I pushed too much data on to the Windows Home Server (WHS) and I started to get health warnings indicating which files it could no longer duplicate. My data was stored OK, just at risk. Given that the WHS experience was going well I ordered up a Lacie 500GB external USB 2 drive. To tide me over, I plugged in a little 100GB host powered USB drive and added it to the pool. Slowly the data balanced out across the three drives with enough space for all content to be duplicated. I then continued to copy more data on to the server. Transfer rates were abysmal! 500k/s. Oh dear. All my content finally copied over and eventually my critical health warning went away as it finally migrated enough data off the smallest system drive.

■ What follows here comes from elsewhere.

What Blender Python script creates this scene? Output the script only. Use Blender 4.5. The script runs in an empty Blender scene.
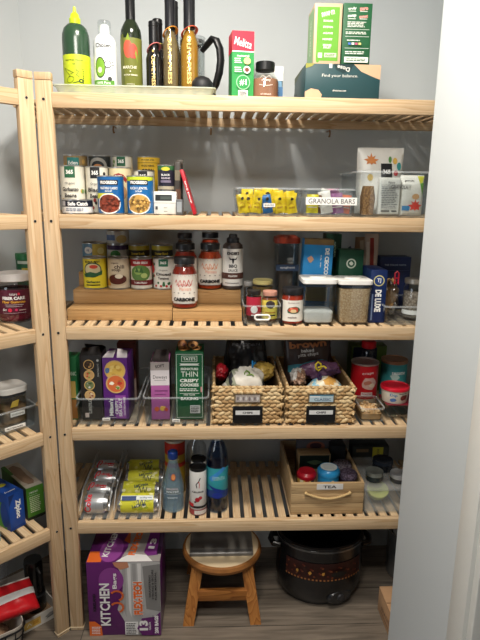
import bpy, bmesh, math, random
from mathutils import Vector, Matrix, noise
random.seed(7)
SC = bpy.context.scene
# ---------------------------------------------------------------- camera
FPX, PT, YW, RL = 548.0, 0.2271, 0.0472, 0.0133
CAM = Vector((0.449, -1.6235, 1.4751))
_F = Vector((math.sin(YW)*math.cos(PT), math.cos(YW)*math.cos(PT), -math.sin(PT)))
_R = Vector((math.cos(YW), -math.sin(YW), 0)); _U = _R.cross(_F)
RT = _R*math.cos(RL) + _U*math.sin(RL); UP = -_R*math.sin(RL) + _U*math.cos(RL)
cd = bpy.data.cameras.new('camera'); cam = bpy.data.objects.new('camera', cd); SC.collection.objects.link(cam)
cd.sensor_fit = 'VERTICAL'; cd.sensor_height = 36; cd.lens = FPX*36/640; cd.clip_start = 0.02
mw = Matrix((RT, UP, -_F)).transposed().to_4x4(); mw.translation = CAM; cam.matrix_world = mw
SC.camera = cam
# ---------------------------------------------------------------- world, lamps, exposure
W = bpy.data.worlds.new('world'); SC.world = W; W.use_nodes = True
W.node_tree.nodes['Background'].inputs[0].default_value = (0.93, 0.97, 1.0, 1)
W.node_tree.nodes['Background'].inputs[1].default_value = 0.03
def area(name, loc, target, size, sy, power, col, spread=180):
    l = bpy.data.lights.new(name, 'AREA'); l.shape = 'RECTANGLE'; l.size = size; l.size_y = sy; l.energy = power; l.color = col
    l.spread = math.radians(spread)
    o = bpy.data.objects.new(name, l); SC.collection.objects.link(o); o.location = loc
    o.rotation_euler = (Vector(target)-Vector(loc)).to_track_quat('-Z', 'Y').to_euler(); return o
area('ceiling_lamp_light', (0.42, -0.55, 2.40), (0.42, -0.55, 0), 0.24, 0.24, 19.5, (1.0, 0.93, 0.84))
area('room_lamp_light', (0.35, -1.45, 2.42), (0.4, -0.3, 1.0), 0.6, 0.4, 24, (1.0, 0.95, 0.88))
area('side_fill_light', (-1.9, -2.3, 1.5), (1.0, -0.4, 0.9), 1.0, 1.3, 11, (0.82, 0.91, 1.0))  # added bluish fill to brighten the right return wall, no window behind it
VS = SC.view_settings
VS.view_transform = 'Standard'; VS.look = 'None'; VS.exposure = 0.35; VS.gamma = 1; VS.use_curve_mapping = False
# ---------------------------------------------------------------- rays into the place
def ray(px, py): return _F*1.0 + RT*((px-240)/FPX) - UP*((py-320)/FPX)
def atz(px, py, z):
    d = ray(px, py); t = (z-CAM.z)/d.z; return CAM.x+d.x*t, CAM.y+d.y*t
def Zat(px, py, Y):
    d = ray(px, py); t = (Y-CAM.y)/d.y; return CAM.z+d.z*t
def proj(x, y, z):
    v = Vector((x, y, z))-CAM; w = v.dot(_F); return 240+FPX*v.dot(RT)/w, 320-FPX*v.dot(UP)/w
def X(px, Y, z):
    a = proj(0, Y, z)[0]; b = proj(0.5, Y, z)[0]; x = 0.5*(px-a)/(b-a)
    for _ in range(3):
        c = proj(x, Y, z)[0]; x += (px-c)*0.5/(b-a)
    return x
def fit(px0, px1, pyt, Y, z):
    """centre x, width and height of a thing whose front stands at depth Y on height z"""
    h = Zat((px0+px1)/2, pyt, Y)-z
    a, b = X(px0, Y, z+h*.5), X(px1, Y, z+h*.5)
    return (a+b)/2, b-a, h
def fitr(px0, px1, pyt, Y, z):
    """the same for a round thing: its outline is seen at the depth of its axis"""
    x, w, h = fit(px0, px1, pyt, Y, z); D2 = Y+w/2
    for _ in range(2): a, b = X(px0, D2, z+h*.5), X(px1, D2, z+h*.5); D2 = Y+(b-a)/2*.9
    return (a+b)/2, b-a, h
# ---------------------------------------------------------------- materials
def lin(c):
    c = c/255
    return c/12.92 if c <= .04045 else ((c+.055)/1.055)**2.4
def rgb(c): return (lin(c[0]), lin(c[1]), lin(c[2]), 1)
MC = {}
def mt(c, rough=.55, metal=0, spec=.4, var=.06, scale=40):
    k = ('m', c, rough, metal, spec)
    if k in MC: return MC[k]
    m = bpy.data.materials.new('paint_%d_%d_%d' % c); m.use_nodes = True; n = m.node_tree; p = n.nodes['Principled BSDF']
    tc = n.nodes.new('ShaderNodeTexCoord'); nz = n.nodes.new('ShaderNodeTexNoise'); nz.inputs['Scale'].default_value = scale
    mr = n.nodes.new('ShaderNodeMapRange'); mr.inputs[3].default_value = 1-var; mr.inputs[4].default_value = 1+var
    mx = n.nodes.new('ShaderNodeMix'); mx.data_type = 'RGBA'; mx.blend_type = 'MULTIPLY'; mx.inputs[0].default_value = 1
    n.links.new(tc.outputs['Object'], nz.inputs['Vector']); n.links.new(nz.outputs['Fac'], mr.inputs[0])
    mx.inputs[6].default_value = rgb(c); n.links.new(mr.outputs[0], mx.inputs[7]); n.links.new(mx.outputs[2], p.inputs['Base Color'])
    p.inputs['Roughness'].default_value = rough; p.inputs['Metallic'].default_value = metal; p.inputs['Specular IOR Level'].default_value = spec
    MC[k] = m; return m
def clear(c=(235, 240, 242), gloss=.10, rough=.06):
    c = tuple(int(255-(255-q)*.45) for q in c); gloss = gloss*.55 if gloss < .3 else gloss
    k = ('c', c, gloss, rough)
    if k in MC: return MC[k]
    m = bpy.data.materials.new('clear_%d_%d_%d' % c); m.use_nodes = True; n = m.node_tree; n.nodes.clear()
    o = n.nodes.new('ShaderNodeOutputMaterial'); t = n.nodes.new('ShaderNodeBsdfTransparent'); g = n.nodes.new('ShaderNodeBsdfGlossy')
    g.inputs['Roughness'].default_value = rough; t.inputs[0].default_value = rgb(c)
    f = n.nodes.new('ShaderNodeLayerWeight'); f.inputs[0].default_value = .5; pw = n.nodes.new('ShaderNodeMath'); pw.operation = 'POWER'; pw.inputs[1].default_value = 4; n.links.new(f.outputs['Facing'], pw.inputs[0])
    a = n.nodes.new('ShaderNodeMath'); a.operation = 'MULTIPLY_ADD'; a.inputs[1].default_value = .55; a.inputs[2].default_value = gloss
    x = n.nodes.new('ShaderNodeMixShader'); n.links.new(pw.outputs[0], a.inputs[0]); n.links.new(a.outputs[0], x.inputs[0])
    n.links.new(t.outputs[0], x.inputs[1]); n.links.new(g.outputs[0], x.inputs[2]); n.links.new(x.outputs[0], o.inputs[0])
    MC[k] = m; return m
def rim(c=(232, 238, 240), k=.30):
    q = ('rim', c, k)
    if q in MC: return MC[q]
    m = bpy.data.materials.new('clear_rim'); m.use_nodes = True; n = m.node_tree; p = n.nodes['Principled BSDF']; o = n.nodes['Material Output']
    p.inputs['Base Color'].default_value = rgb(c); p.inputs['Roughness'].default_value = .15; p.inputs['Specular IOR Level'].default_value = .8
    t = n.nodes.new('ShaderNodeBsdfTransparent'); x = n.nodes.new('ShaderNodeMixShader'); x.inputs[0].default_value = k
    n.links.new(t.outputs[0], x.inputs[1]); n.links.new(p.outputs[0], x.inputs[2]); n.links.new(x.outputs[0], o.inputs[0]); MC[q] = m; return m
def wood(axis='X', a=(233, 204, 165), b=(212, 174, 130), rough=.5, s=1.0, name='pine', fine=34):
    k = ('w', axis, a, b, s)
    if k in MC: return MC[k]
    m = bpy.data.materials.new(name+'_wood'); m.use_nodes = True; n = m.node_tree; p = n.nodes['Principled BSDF']
    tc = n.nodes.new('ShaderNodeTexCoord'); oi = n.nodes.new('ShaderNodeObjectInfo')
    mp = n.nodes.new('ShaderNodeMapping'); sc = [fine*s]*3; sc['XYZ'.index(axis)] = 1.6*s; mp.inputs['Scale'].default_value = sc
    ad = n.nodes.new('ShaderNodeVectorMath'); ad.operation = 'ADD'; ml = n.nodes.new('ShaderNodeMath'); ml.operation = 'MULTIPLY'; ml.inputs[1].default_value = 37
    n.links.new(oi.outputs['Random'], ml.inputs[0]); n.links.new(tc.outputs['Object'], mp.inputs[0]); n.links.new(mp.outputs[0], ad.inputs[0]); n.links.new(ml.outputs[0], ad.inputs[1])
    nz = n.nodes.new('ShaderNodeTexNoise'); nz.inputs['Scale'].default_value = .55; nz.inputs['Detail'].default_value = 2; nz.inputs['Distortion'].default_value = .4
    n.links.new(ad.outputs[0], nz.inputs['Vector'])
    m2 = n.nodes.new('ShaderNodeMath'); m2.operation = 'MULTIPLY'; m2.inputs[1].default_value = 13; sn = n.nodes.new('ShaderNodeMath'); sn.operation = 'FRACT'
    n.links.new(nz.outputs['Fac'], m2.inputs[0]); n.links.new(m2.outputs[0], sn.inputs[0])
    n2 = n.nodes.new('ShaderNodeTexNoise'); n2.inputs['Scale'].default_value = 6; n2.inputs['Detail'].default_value = 4; n.links.new(ad.outputs[0], n2.inputs['Vector'])
    cr = n.nodes.new('ShaderNodeValToRGB'); e = cr.color_ramp.elements
    e[0].position = 0; e[0].color = rgb(a); e[1].position = 1; e[1].color = rgb(a)
    q = cr.color_ramp.elements.new(.72); q.color = rgb(tuple((i+j)//2 for i, j in zip(a, b))); q = cr.color_ramp.elements.new(.93); q.color = rgb(b)
    n.links.new(sn.outputs[0], cr.inputs[0])
    mx = n.nodes.new('ShaderNodeMix'); mx.data_type = 'RGBA'; mx.blend_type = 'MULTIPLY'; mx.inputs[0].default_value = .35
    n.links.new(cr.outputs[0], mx.inputs[6]); n.links.new(n2.outputs['Fac'], mx.inputs[7])
    mr = n.nodes.new('ShaderNodeMix'); mr.data_type = 'RGBA'; mr.inputs[0].default_value = .0
    n.links.new(mx.outputs[2], p.inputs['Base Color']); p.inputs['Roughness'].default_value = rough; p.inputs['Specular IOR Level'].default_value = .3
    MC[k] = m; return m
def speck(c1, c2, scale=200, rough=.8, name='grain'):
    k = ('s', c1, c2, scale)
    if k in MC: return MC[k]
    m = bpy.data.materials.new(name); m.use_nodes = True; n = m.node_tree; p = n.nodes['Principled BSDF']
    tc = n.nodes.new('ShaderNodeTexCoord'); v = n.nodes.new('ShaderNodeTexVoronoi'); v.inputs['Scale'].default_value = scale
    cr = n.nodes.new('ShaderNodeValToRGB'); e = cr.color_ramp.elements; e[0].color = rgb(c1); e[1].color = rgb(c2); e[1].position = .7
    n.links.new(tc.outputs['Object'], v.inputs['Vector']); n.links.new(v.outputs['Distance'], cr.inputs[0]); n.links.new(cr.outputs[0], p.inputs['Base Color'])
    b = n.nodes.new('ShaderNodeBump'); b.inputs['Strength'].default_value = .5; b.inputs['Distance'].default_value = .002; n.links.new(v.outputs['Distance'], b.inputs['Height']); n.links.new(b.outputs[0], p.inputs['Normal'])
    p.inputs['Roughness'].default_value = rough; MC[k] = m; return m
WHT = (236, 234, 228); BLK = (16, 16, 18); white = mt(WHT, .45); black = mt(BLK, .4); steel = mt((190, 190, 188), .3, .9)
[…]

The Lacie 500GB drive arrives and I plug it in. A couple of clicks later it is added to the storage pool. It starts to balance the content whilst I right click the little 100GB host powered drive and remove it from the storage pool. WHS can see that there is enough storage and drives to successfully duplicate content across the remaining drives and so it starts to migrate content off... how slow?! it can only have about 30GB on it. Max! Anyway, time for bed.
By the next morning all the content has migrated off the drive. I go to the WHS to remove the drive... Ah... I'd forgotten that this old machine still had USB 1.0 ports. In the darkness under the desk it would appear that I had rediscovered them when I had plugged in the 100GB drive! Copying files and balancing storage with the 500GB drive plugged into USB 2.0 is now going up to 8MB/s (given I have a 10/100 switch in the way it won't get much higher than that). When MS say they don't recommend USB 1.0 they weren't kidding. Copying large AVCHD files onto the WHS is nice and fast and I can happily watch the HiDef videos directly off the WHS.